Moments in between (1997), a double set of slides by Fow Pyng Hu, constitutes the starting point of this inversion. The various photographs taken during a journey from Amsterdam to Japan are like a series of forgotten settings accommodating scenes that got stuck. They can be read as places which remain after the supreme moment or are still to accommodate this moment. They are always situated between the really important moments and as a series do not tell a consistent story. Hu is interested in the moments which are left out of a regular cinema film. He transforms the inherent 'dullness' into an absurd reality. To enhance this Hu situates his characters in an environment where they do not 'fit in'. In the video Ultra Land (2000), a new work made for this exhibition, this friction between characters and environment is present to a great extent. A group of young people with tights pulled over their heads prepare themselves for action. What this action implies is not unraveled however in the bizarre doings of the small group in the back seat of a car, between rows of corn fields and on and around provincial roads. Complementing the missing scenes is once again up to the viewer but this time (s)he is put to work with the necessary irony.

In the work of Anneke de Boer similar 'trivial' moments are given a central position in short films and series of photographs. De Boer, however, focuses in a more general way on a single moment occurring in various scenes. In the three series of photographs she shows here the action seems to take place just off the screen. The moments shown are peculiar events without context. In Helikopter (2000) it is only the title which puts the people crawling on the ground in an allotment garden complex, a sweater with the motif of a rabbit knitted in, flattened plants and casually passing cyclists within a context. Rustig nadenken (Quietly Thinking) (2000) shows two almost identical photographs of a woman putting her head between two legs dressed in corduroy. Because the woman is seen from behind and apart from the two legs only the flap of the coat of another character facing the event is shown here, once again the essential information which could explain the scene is missing. By focusing on a single scene 'complementing' the context become of less importance. The image in itself already entails so much confusion and mystery that the gaze gets stuck there. Doubling the image, with minimal differences, enhances the suggestion of a film still. The way in which De Boer realizes her images is also comparable to this. The action as well as its framing are executed extremely meticulously. Until recently De Boer was often director, actor as well as cameraman. Since this year she works with a crew of cameramen and actors and increasingly takes up the position of the director guarding and elaborating her self-written script as precisely as possible.

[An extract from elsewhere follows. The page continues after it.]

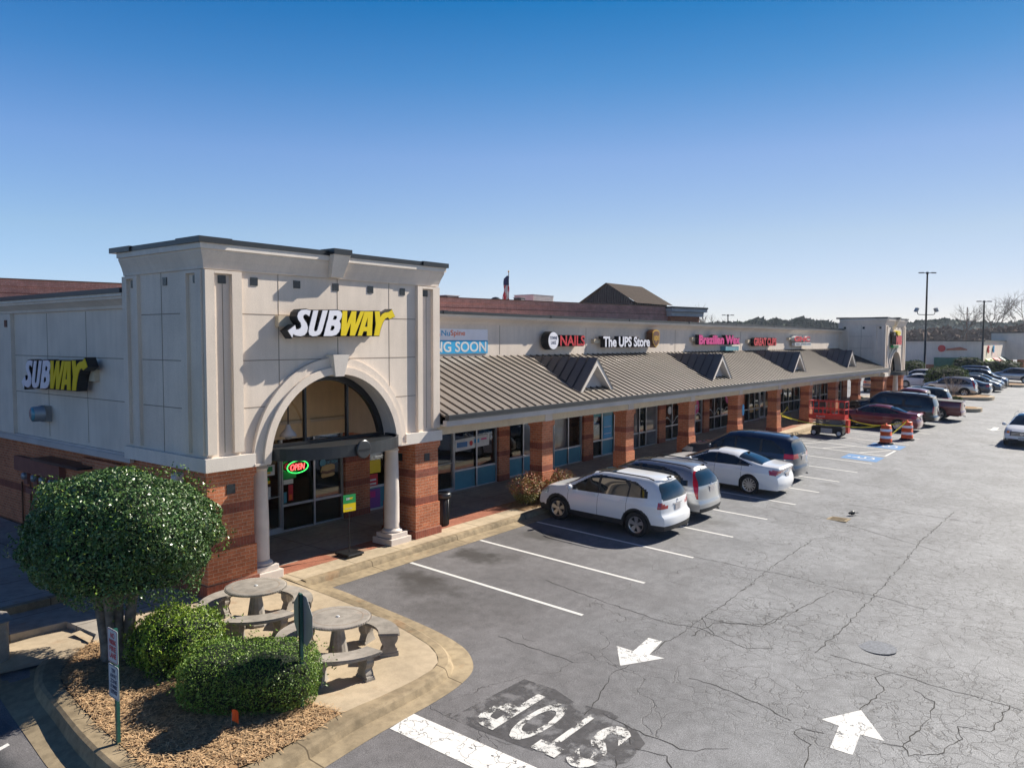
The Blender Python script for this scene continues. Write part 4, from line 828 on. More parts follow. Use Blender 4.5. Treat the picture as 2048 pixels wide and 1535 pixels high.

Gabriel Lester also works as a director. He is thoroughly aware of the effect which the moving image can have on the viewer's gaze and influences this carefully. The way in which commonly known images and concepts are received is deployed but also changed around in order to provide Hollywood clichés with ironic comments. Lester's work mercilessly exposes the principles of film while using them in an innovative way at the same time. Unlike Hu and De Boer he focuses more on the physical aspects of film and in this way affects the classic narrative. The installation which Lester shows in Witte de With, From Here to There (2000) and which was shown earlier at the world fair in Hannover, consists of an arrangement of various images of cityscapes and landscapes. The images are fleeting but with the turning movements of the industrial camera with which they are taken they influence the viewer physically. The experience of a drive on the highway with random impressions racing by stir up a personal travelogue in everyone.